Terhadap 16 daerah ini kami menemui kendala dari segi prosedur hukum. Saya sudah terima ampres, tim dari Dewan Pertimbangan Otonomi Daerah (DPOD) sudah turun ke lapangan. Tetapi, tidak cukup satu kali. Kami mendapat input apakah ke-16 wilayah ini layak dimekarkan atau tidak. Pada tahap awal kami dengarkan apa tanggapan dari Dewan Perwakilan Daerah (DPD). Masih ada tiga pandangan yang nanti harus mengkristal, mana yang kami loloskan, kami tunda, atau malah tidak bisa dimekarkan.

Dari kajian Depdagri, mana dari ke-16 daerah itu yang layak dimekarkan?

Saya belum bisa eksak mengatakannya karena belum final. Kami masih harus mendengarkan pandangan-pandangan dari berbagai pihak.

Benarkah ampres yang ini tidak ditandatangani oleh Presiden?

Namanya juga ampres, jelas dari Presiden. Mungkin ada baiknya kita kembangkan bersama apakah hal-hal yang berkaitan dengan pemekaran tidak lebih baik inisiatif pemerintah. Ini karena kami tahu di lapangan, kami paling tahu apakah aparatur daerahnya siap atau tidak. Kami sendiri paling siap mendengarkan tanggapan dari daerah induk, belum lagi dari aspek budayanya.

Lantas, mengapa usul inisiatif pembentukan wilayah baru justru ada pada DPR?

Saya tidak tahu, ini prosedur hukum yang lalu. Yang jelas sekarang sudah 2007, kita sibuk lagi menghadapi kegiatan pemilu. Kalau pemekaran tidak dihentikan, tidak ada moratorium, ini akan menyulitkan penyelenggaraan pemilu yang akan datang. Paling tidak sulit menentukan daerah pemilihan, apalagi lima tahun itu ternyata sebentar untuk menata fasilitas pemerintahan. Belum lagi ada undang-undang yang belum jelas, yang menyebutkan adanya "ibu kota sementara". Ini ternyata menjadi potensi konflik, potensi instabilitas, dan batas wilayah yang tidak jelas.

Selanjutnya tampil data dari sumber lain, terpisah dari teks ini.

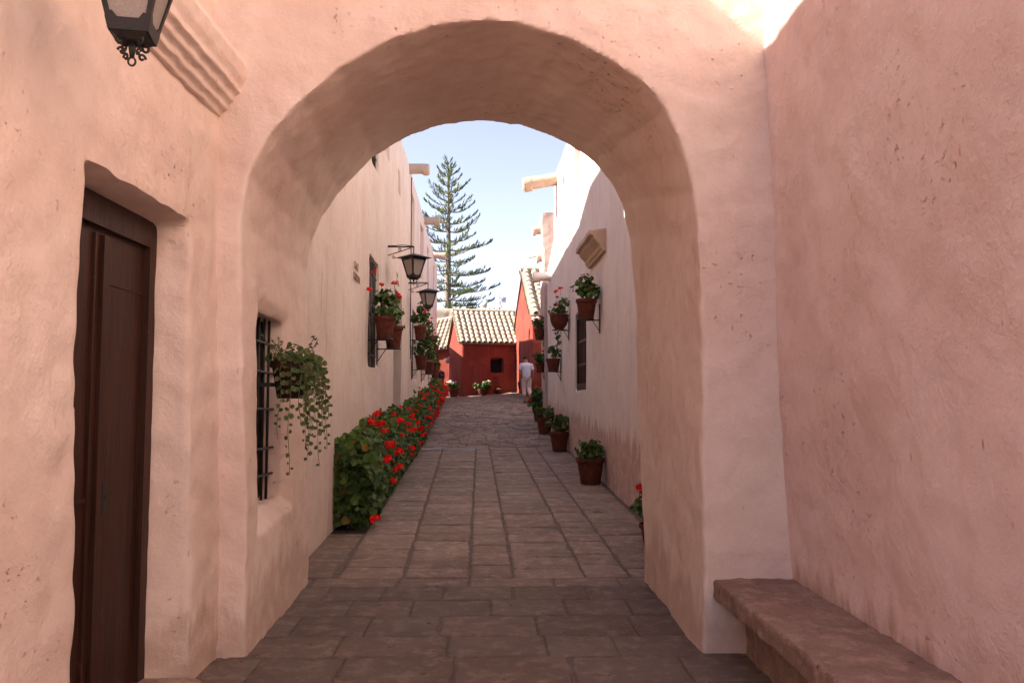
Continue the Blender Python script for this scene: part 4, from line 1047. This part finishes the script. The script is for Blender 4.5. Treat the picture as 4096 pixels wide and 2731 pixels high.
    MB().box(-.082, -.074, .196, .199, 1.648, 1.656).box(-.026, -.018, .196, .199, 1.648, 1.656).build('eyes', M['hair'], P, local=True)
    for (x, y, tilt) in ((-.07, .10, 0), (.158, -.22, 0)):
        sm = MB(); sm.box(x-.048, x+.048, y-.14, y+.13, -.012, .008); sm.tube([(x-.05, y+.02, 0), (x-.03, y+.02, .055), (x+.03, y+.02, .055), (x+.05, y+.02, 0)], .010, 5); sm.build('sandal', M['wood'], P, local=True)
    Bg = MB(); Bg.hexa([(-.33, .05, .78), (-.235, .05, .78), (-.235, .20, .78), (-.33, .20, .78)], [(-.285, .08, .50), (-.235, .08, .50), (-.235, .16, .50), (-.285, .16, .50)])
    Bg.tube([(-.29, .12, .78), (-.25, .13, .86), (-.235, .16, .87)], .012, 5)
    Bg.v = [(x+px, y+py, z+g) for x, y, z in Bg.v]
    o = Bg.build('handbag', M['navy']); tag(o, 'small dark blue bag in the left hand of the walking person', 'bag')
    bv = o.modifiers.new('b', 'BEVEL'); bv.width = .02; bv.segments = 3
person_walk()
def person_stoop():
    px, py = -2.36, 37.3; g = gz(px, py)
    P = thing('person', 'person in dark jacket stooping, half hidden past the end of the cream wall', 'person', (px, py, g))
    J = [((0, 0, .80), (.15, .11)), ((.04, -.02, .95), (.15, .12)), ((.0, -.10, 1.08), (.15, .11)), ((-.05, -.17, 1.17), .06), ((-.07, -.20, 1.24), (.075, .085)), ((-.07, -.21, 1.32), (.07, .08)),
         ((.14, -.12, 1.05), .055), ((.15, -.16, .82), .045), ((.08, -.26, .66), .035), ((-.17, -.12, 1.05), .055), ((-.2, -.18, .82), .045), ((-.14, -.28, .66), .035),
         ((.08, 0, .72), .09), ((.09, -.06, .42), .062), ((.08, .02, .08), .042), ((.08, -.10, .035), (.04, .025)), ((-.08, 0, .72), .09), ((-.09, -.06, .42), .062), ((-.08, .02, .08), .042), ((-.08, -.10, .035), (.04, .025))]
    E = [(0, 1), (1, 2), (2, 3), (3, 4), (4, 5), (2, 6), (6, 7), (7, 8), (2, 9), (9, 10), (10, 11), (0, 12), (12, 13), (13, 14), (14, 15), (0, 16), (16, 17), (17, 18), (18, 19)]
    for (ri, s) in ((8, 1), (11, -1)):
        hx, hy, hz = J[ri][0]
        for k in range(4):
            J.append(((hx+(k-1.5)*.018, hy-.03, hz-.035), .010)); J.append(((hx+(k-1.5)*.019, hy-.03, hz-.085-(k in (1, 2))*.012), .008)); i = len(J)-2; E += [(ri, i), (i, i+1)]
        J.append(((hx-s*.045, hy-.02, hz-.02), .010)); J.append(((hx-s*.055, hy-.03, hz-.055), .008)); i = len(J)-2; E += [(ri, i), (i, i+1)]
    skin('body', J, E, M['skin'], P, 1)
    skin('jacket', [((0, 0, .76), (.19, .15)), ((.05, -.0, .95), (.19, .16)), ((.0, -.10, 1.08), (.18, .13)), ((-.04, -.15, 1.15), .08), ((.15, -.12, 1.04), .08), ((.16, -.16, .82), .065), ((.10, -.24, .70), .05), ((-.18, -.12, 1.04), .08), ((-.21, -.18, .82), .065), ((-.15, -.26, .70), .05)],
         [(0, 1), (1, 2), (2, 3), (2, 4), (4, 5), (5, 6), (2, 7), (7, 8), (8, 9)], M['navy'], P, 2)
    skin('trousers', [((0, 0, .82), (.15, .12)), ((.085, 0, .70), .11), ((.09, -.06, .42), .085), ((.08, .02, .12), .07), ((-.085, 0, .70), .11), ((-.09, -.06, .42), .085), ((-.08, .02, .12), .07)], [(0, 1), (1, 2), (2, 3), (0, 4), (4, 5), (5, 6)], M['navy'], P, 2)
    MB().lathe([(.001, .10), (.05, .09), (.085, .04), (.092, -.02), (.08, -.07)], 16, Matrix.Translation((-.07, -.195, 1.30))).build('hair', M['hair'], P, smooth=True, local=True)
person_stoop()
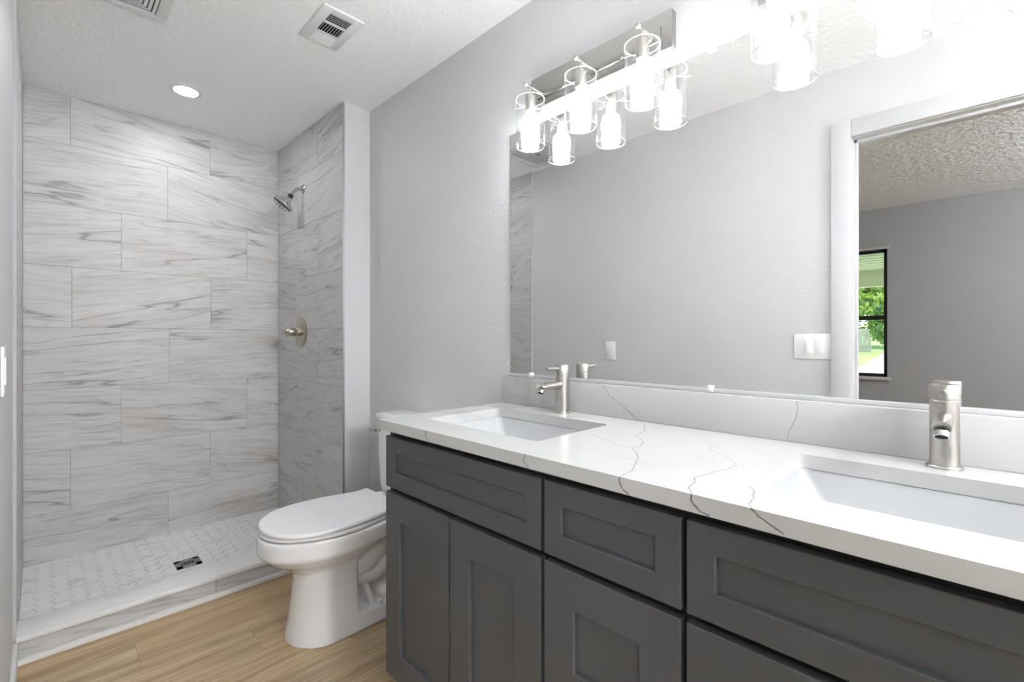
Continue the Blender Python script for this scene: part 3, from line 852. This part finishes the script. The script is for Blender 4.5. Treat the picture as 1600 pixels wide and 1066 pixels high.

Apakah ke-17 daerah baru yang telah dimekarkan selama kepemimpinan Presiden Susilo Bambang Yudhoyono telah siap menghadapi Pemilu 2009 nanti?

Kami harapkan demikian. Yang saya khawatirkan justru yang sekarang masih dibahas sebab waktunya ke pemilu tinggal beberapa tahun lagi.

Jadi moratorium diperlukan sebelum penyelenggaraan pemilu?

Cukup beralasan menurut kacamata pemerintah. Mengapa, sebab kami juga mengantisipasi apakah daerah-daerah siap menghadapi pemilu. Saat pejabat pemerintah sudah ada di situ, bagaimana DPRD-DPRD-nya? Jika DPRD tidak dibentuk, pilkada tidak ada di situ. Wong entry point untuk pelaksanaan pilkada kan DPRD. KPUD juga harus dibentuk. Artinya, implikasi ikutannya banyak. Kami sedang menyiapkan landasan hukum dan politik untuk moratorium itu, juga landasan operasionalnya. Kami harus punya fokus menghadapi Pemilu 2009.